After the AJC broke the story on Jewell, the accusation led all three network evening newscasts, and PBS. Mike Wallace of CBS’s 60 Minutes told Jewell that he should lose weight. NBC’s Tom Brokaw, once Bobi’s favorite anchorman, is shown telling millions of viewers that the police “probably have enough to arrest him right now, probably enough to prosecute him, but you always want to have enough to convict him as well. There are still holes in this case.” Bobi was crushed by these comments, Brenner reports.

Many reporters undoubtedly erred in their overzealous coverage. But Eastwood and Ray further demonize the press—at least women reporters—by implying that Scruggs got her scoop by sleeping with the FBI’s lead agent in the investigation. Brenner’s article never makes that accusation; nor do the authors of Suspect. Ron Martz, the AJC reporter who covered Jewell and shared a byline with Scruggs, defended Scruggs as a flamboyant but hard-charging reporter whose scoops came from her deep knowledge and persistent coverage of the Atlanta police. “When she went after a story she did what was necessary to get the story, within legal and ethical bounds,” he said in an AJC story published shortly before the film’s release.

Since Eastwood rarely gives interviews, and Ray was unreachable, it’s hard to know why the two men decided to insert such a misogynist trope about women journalists in their otherwise sensitive docudrama. Yes, some women reporters have been caught and shamed for sleeping with their sources—a violation of journalism ethics for which women, rather than men, are usually held accountable. Scruggs, however, died in 2001, and cannot defend herself or her reputation. The AJC hired Martin Singer, a Hollywood celebrity lawyer not usually known for his First Amendment litigation, to represent the paper in this matter. Singer has threatened Eastwood and Warner Brothers with a defamation suit unless they add a prominent disclaimer about the charge in the film credits.

So far, Warner Brothers has refused to do so. In his first comments about the controversy in Deadline, Ray defended “every word and assertion in the script” and lambasted the paper for failing to acknowledge, even belatedly, its role in destroying Jewell. The film, he said, had given the AJC a chance to admit its “misdeeds.” The paper had launched a “distraction campaign,” he said. “They focus solely on one single minute in a film that’s 129 minutes long . . . The film isn’t about Kathy Scruggs. It’s about the heroism and hounding of Richard Jewell, and what rushed reporting can do to an innocent man.”

The sexism controversy notwithstanding, the film’s main target is the FBI and rogue law enforcement. Eastwood has ample company on both sides of the political aisle. Many Democrats have never forgiven former FBI director James Comey for his pre-election press conferences about the bureau’s investigation of Democratic presidential candidate Hillary Clinton.
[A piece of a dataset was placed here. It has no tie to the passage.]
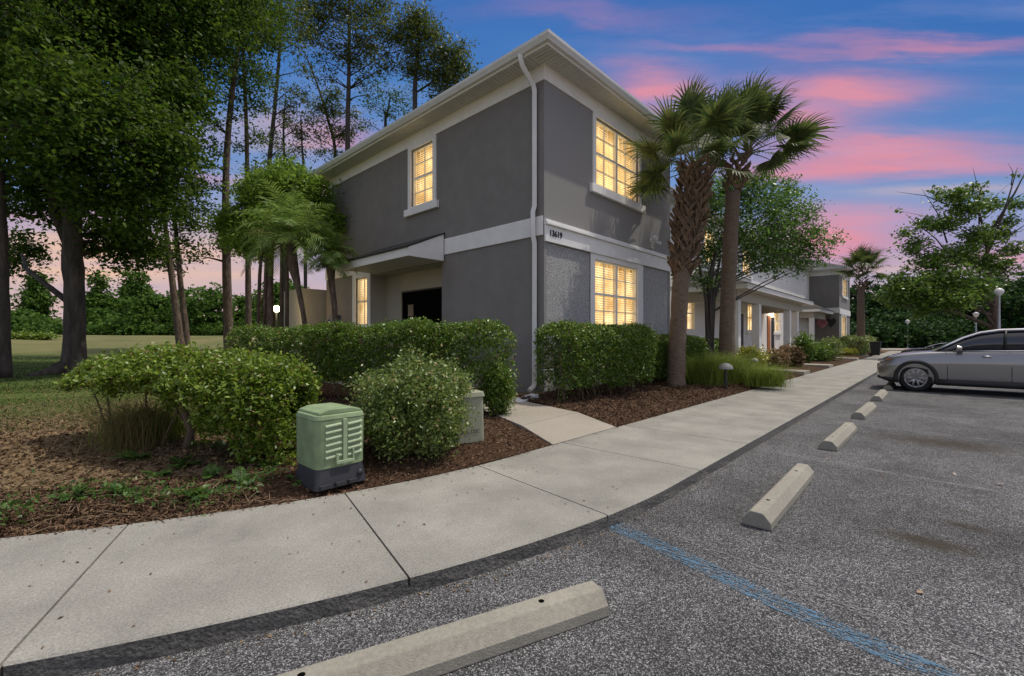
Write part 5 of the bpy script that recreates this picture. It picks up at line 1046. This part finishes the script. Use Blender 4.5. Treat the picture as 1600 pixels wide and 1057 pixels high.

If Democrats blame the FBI for Clinton’s loss, Republicans have found similar fodder in the Justice Department’s Inspector General report on Russian meddling in the election. While Inspector General Michael Horowitz concluded last week that the FBI investigation of senior Trump campaign officials was legitimate, the report contains often-disturbing information about the bureau’s 17 errors of omission, commission, and reckless conduct during its probe. Among the most shocking findings concern Carter Page, a Trump campaign official whom the FBI wished to surveil. In 2016, the bureau sought approval from the secret court to spy on Page, even though he was already communicating with the Central Intelligence Agency about meetings with Russian officials. The report also recommends that at least one agent be investigated criminally for altering emails provided to the secret court.

The list of FBI abuses is long and bipartisan. If Eastwood’s film helps spur public outrage about the FBI’s conduct and the need for prompt reform, so be it. But one disgraced bureau leader is getting Hollywood’s help in his resurrection campaign. Ray is now directing a miniseries adaptation of A Higher Loyalty, Comey’s memoir, with Jeff Daniels playing Comey. Reforming the FBI may once again prove elusive.